労使が就労ルール順守を/宮島社会保険労務士事務所 所長 宮島 康之
従来、社会労働保険関係の手続事務が事務所業務の主体だったが、近年は労務相談が同じくらいの割合まで増加している。相談内容も変化しており、自分が勤務していた若いころには考えられなかったような相談が、毎日のように舞い込んでくる。

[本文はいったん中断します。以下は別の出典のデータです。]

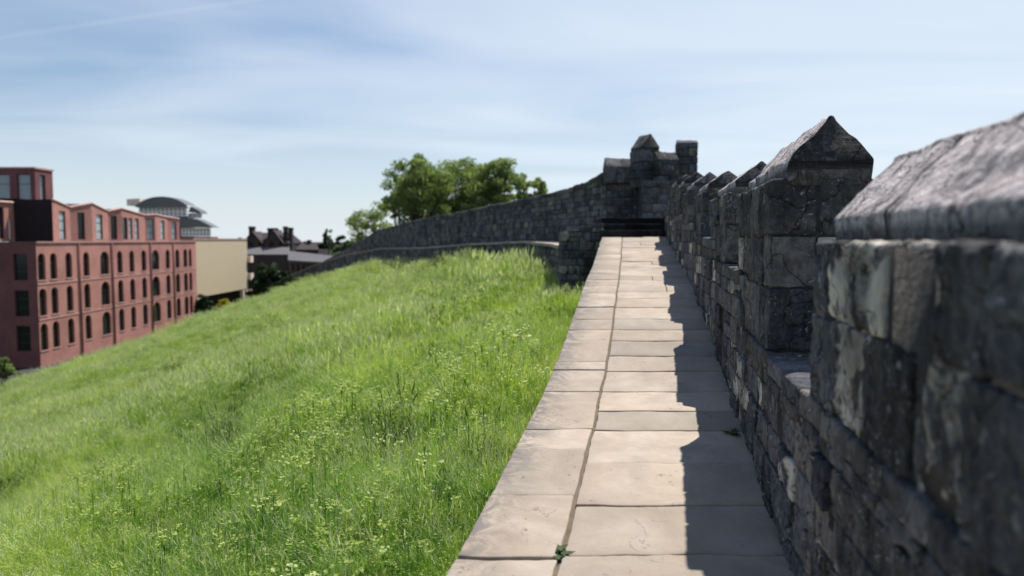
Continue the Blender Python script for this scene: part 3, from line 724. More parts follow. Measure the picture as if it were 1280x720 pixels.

例えば、部下を仕事上のことで注意・指導すれば何でもパワハラだと反論される、会社を休むために心療内科等からうつ病の診断書を出してもらい長期休暇に入るといったケース。さらに、仕事の繁忙状況など関係なく「労働者の権利」とばかり有給休暇を当日の朝に申し出る、退職後に残業代をもらっていないと主張し、自分で計算した時間を基に請求してくるなどのケースがある。会社側の不備が原因で問題になる場合もあるが、基本的に日本の法律は弱い労働者を保護する立場にあるため、まともに彼らに対峙すると会社は不利な状況に追い込まれることが多い。従業員に対して腫れ物にさわるような気持ちで管理している可哀想な経営者・管理者も出る始末である。
加えて近年の法律改正により、原則65歳までの継続雇用、有期雇用者の無期雇用転換制度の創設など、ますます経営者の足かせが強化されている。
会社経営が行き詰まると身ぐるみ剥がされ、再起が困難な状況に追い込まれるようなギリギリの状態で遅くまで働いている多くの中小企業の経営者をみると、このような状況で本当に良いのだろうかと思う。
権利意識の高まりや、終身雇用制度の崩壊、非正規雇用者の増加などの要因により時代背景が全く変わっているが、それに対応できない会社は、今後も労務トラブルに遭うと思われる。
対応としては、契約の意識を強く持つことが必要である。曖昧さを美徳としている日本の風土には反するかもしれないが、会社は雇用契約、就業規則等により明確に就労のルールを作り、相手に理解させる。会社がやることはきちんと行う代わりに、労働者にも義務をきちんと履行することを徹底させる、また、期待レベルの労務を提供してもらうことが必要である。契約を履行できない場合は、何をどうするのかについてあらかじめ決めておく。契約社会では労務に限らずどこでも行われている当たり前のことではないか、そんなことを最近強く感じる。